インターネットのある領域では、人々が普段隠そうとしている(と思われる)要素をあえて表現するとウケが良いということがあります。お金の無さ、友達の少なさ、荒れている部屋など、そうしたものが「ほんもの」だと思われる土壌が一部で作られてきました。このことに気づいているインターネット・ピエロたちは、実質以上に自分の生活を悲惨に演出していきますし、またそれが高じた末に、インターネットに書いたほどの悲惨な生活を実際になぞってしまう者も実際にいました。まさに「泣いてんのか/泣かされてんのか」の状態です。もちろん多くのピエロたちは悲惨な生活を演出している自分自身に自覚的であり、そんなウケ狙いの自分をも笑うことで、彼らはギリギリ生き延びることができています。しかし一歩間違えれば、笑いのために命を削ることにもなってしまうでしょう。

 

「インターネット・ピエロ」という曲に話を戻すと、結局これは、みんなインターネット・ピエロになりましょうという勧めではないのです。これは、すでにインターネットでピエロをやってしまっている人の現状と、そこからの一時離脱までを歌っているのだと思います。

ですからもしあなたが現役のインターネット・ピエロであるならば、当の曲全体を素直に受け取っていただくと人生が捗るでしょう。ピエロであることに疲れたら、できれば命を絶つ以外の方法でピエロをやめましょう。現実実況プレイヤーたるナコン氏がよく言うように、スマートフォンをカバンにしまって知らない町に行きましょう。

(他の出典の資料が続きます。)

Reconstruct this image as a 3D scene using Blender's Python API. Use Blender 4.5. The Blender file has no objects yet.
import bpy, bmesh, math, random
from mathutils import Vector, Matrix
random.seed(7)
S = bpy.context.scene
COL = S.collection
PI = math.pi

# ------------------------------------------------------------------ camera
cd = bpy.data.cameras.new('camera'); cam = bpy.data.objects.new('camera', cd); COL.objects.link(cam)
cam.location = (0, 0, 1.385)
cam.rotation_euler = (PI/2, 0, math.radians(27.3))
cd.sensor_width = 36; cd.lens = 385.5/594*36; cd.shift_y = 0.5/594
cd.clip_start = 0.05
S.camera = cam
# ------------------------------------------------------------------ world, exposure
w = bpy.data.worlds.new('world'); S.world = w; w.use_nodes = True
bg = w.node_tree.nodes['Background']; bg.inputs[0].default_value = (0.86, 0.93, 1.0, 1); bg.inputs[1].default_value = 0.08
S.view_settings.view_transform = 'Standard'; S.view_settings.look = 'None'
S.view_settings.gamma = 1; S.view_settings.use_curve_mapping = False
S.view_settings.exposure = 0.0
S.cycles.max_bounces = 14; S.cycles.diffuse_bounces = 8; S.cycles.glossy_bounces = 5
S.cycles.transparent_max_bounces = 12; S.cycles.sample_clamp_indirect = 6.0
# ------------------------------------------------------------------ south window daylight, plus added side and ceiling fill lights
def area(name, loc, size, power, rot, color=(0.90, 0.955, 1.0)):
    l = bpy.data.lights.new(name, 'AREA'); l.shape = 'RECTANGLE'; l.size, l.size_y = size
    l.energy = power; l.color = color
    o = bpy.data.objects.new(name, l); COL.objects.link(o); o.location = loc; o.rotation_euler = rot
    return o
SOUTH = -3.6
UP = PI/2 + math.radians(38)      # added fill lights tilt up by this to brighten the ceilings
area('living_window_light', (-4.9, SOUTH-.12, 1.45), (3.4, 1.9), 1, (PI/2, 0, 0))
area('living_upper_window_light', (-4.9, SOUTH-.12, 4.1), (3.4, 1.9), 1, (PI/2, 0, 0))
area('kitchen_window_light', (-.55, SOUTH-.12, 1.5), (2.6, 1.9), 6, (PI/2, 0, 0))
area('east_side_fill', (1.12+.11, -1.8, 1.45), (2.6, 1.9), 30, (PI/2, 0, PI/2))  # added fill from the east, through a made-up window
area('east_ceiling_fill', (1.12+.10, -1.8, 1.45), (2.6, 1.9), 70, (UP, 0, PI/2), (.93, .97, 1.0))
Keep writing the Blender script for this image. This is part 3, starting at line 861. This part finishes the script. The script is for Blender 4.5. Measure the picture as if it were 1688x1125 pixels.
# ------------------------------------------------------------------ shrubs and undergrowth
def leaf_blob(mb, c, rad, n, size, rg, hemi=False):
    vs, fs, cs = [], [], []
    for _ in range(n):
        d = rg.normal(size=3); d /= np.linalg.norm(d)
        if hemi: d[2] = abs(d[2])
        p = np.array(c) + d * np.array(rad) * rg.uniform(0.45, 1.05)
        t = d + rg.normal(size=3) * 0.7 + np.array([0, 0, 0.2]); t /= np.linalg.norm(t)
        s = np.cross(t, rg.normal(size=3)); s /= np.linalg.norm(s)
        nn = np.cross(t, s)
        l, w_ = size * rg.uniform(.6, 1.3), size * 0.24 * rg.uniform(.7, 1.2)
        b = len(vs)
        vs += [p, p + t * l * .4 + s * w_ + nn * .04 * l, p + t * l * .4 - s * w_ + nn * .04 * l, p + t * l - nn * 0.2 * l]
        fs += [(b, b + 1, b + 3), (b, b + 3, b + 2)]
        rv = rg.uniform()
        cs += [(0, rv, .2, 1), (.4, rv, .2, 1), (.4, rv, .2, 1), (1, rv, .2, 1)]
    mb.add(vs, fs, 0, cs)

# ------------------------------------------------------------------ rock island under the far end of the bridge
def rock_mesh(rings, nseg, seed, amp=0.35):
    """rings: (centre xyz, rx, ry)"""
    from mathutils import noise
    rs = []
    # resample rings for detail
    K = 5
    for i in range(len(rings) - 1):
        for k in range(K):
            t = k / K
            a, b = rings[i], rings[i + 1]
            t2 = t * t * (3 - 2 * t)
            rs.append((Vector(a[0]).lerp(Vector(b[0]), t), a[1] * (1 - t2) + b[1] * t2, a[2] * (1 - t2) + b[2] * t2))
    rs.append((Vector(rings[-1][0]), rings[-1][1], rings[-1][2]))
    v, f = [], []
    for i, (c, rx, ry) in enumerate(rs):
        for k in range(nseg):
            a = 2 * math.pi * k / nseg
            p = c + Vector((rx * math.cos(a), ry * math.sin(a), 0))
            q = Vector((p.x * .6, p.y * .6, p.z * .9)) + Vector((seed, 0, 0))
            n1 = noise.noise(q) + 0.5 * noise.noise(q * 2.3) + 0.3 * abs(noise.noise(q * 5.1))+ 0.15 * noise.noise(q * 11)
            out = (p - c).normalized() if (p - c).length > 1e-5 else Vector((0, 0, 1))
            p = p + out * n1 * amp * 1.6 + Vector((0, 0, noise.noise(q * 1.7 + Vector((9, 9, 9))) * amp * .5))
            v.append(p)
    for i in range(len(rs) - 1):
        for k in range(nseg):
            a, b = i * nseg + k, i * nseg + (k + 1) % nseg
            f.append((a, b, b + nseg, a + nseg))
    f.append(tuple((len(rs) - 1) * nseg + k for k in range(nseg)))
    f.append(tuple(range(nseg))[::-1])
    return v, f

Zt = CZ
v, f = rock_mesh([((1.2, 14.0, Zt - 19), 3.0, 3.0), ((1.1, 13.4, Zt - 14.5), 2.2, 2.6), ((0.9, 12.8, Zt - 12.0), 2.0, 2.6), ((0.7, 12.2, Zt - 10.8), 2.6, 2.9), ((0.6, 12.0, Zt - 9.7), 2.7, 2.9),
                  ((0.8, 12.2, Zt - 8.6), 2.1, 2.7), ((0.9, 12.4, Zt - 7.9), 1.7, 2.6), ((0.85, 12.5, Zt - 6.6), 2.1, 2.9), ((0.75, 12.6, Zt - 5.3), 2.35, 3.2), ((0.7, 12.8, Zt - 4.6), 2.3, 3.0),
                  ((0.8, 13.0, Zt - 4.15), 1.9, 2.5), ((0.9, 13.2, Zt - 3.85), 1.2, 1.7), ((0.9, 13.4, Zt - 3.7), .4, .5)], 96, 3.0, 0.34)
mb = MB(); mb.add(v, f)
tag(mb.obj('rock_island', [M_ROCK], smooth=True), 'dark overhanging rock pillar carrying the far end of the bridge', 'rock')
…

インターネットの泥濘は、歴史上のピエロの出番が割と続いていたように、多分そんなにすぐ干上がりはしません。いましばらくの間はあなたを待っています。そこでしか息ができないような気がしたら、そのときには戻ればいいのです。

 

以上です。高評価&読者登録、お願いします。

*1:

この第3章あたりに自虐のことが書いてあります。

dismal-dusk.hatenablog.com

*2:無論、私もそうです。

*3:「インターネット」で、その一部の利用者集団を表す用法は割と普及しているようです。例えば「インターネットやめろ」という言葉がインターネット上のサービスで他人に向けて発されたときには、当然あらゆるネットサービスや通信網を利用するなということではなく、「インターネット上のサービスで特定の集団と関わるのをやめろ」ということが意味されています。例:Aiobahn feat. KOTOKO - INTERNET YAMERO (Official Music Video) [Theme for NEEDY GIRL OVERDOSE] - YouTube

*4:しかし、現代で別に制度的に差別を受ける側でもない(相対的に多数派の要素を多く持つ)人たちが「俺もオマエもどっちもどっちだろ」という言い方をし始めると、おそらく逆差別の主張に流れていくことになり、現に悪い状況を加速させる目算が大きいのですが。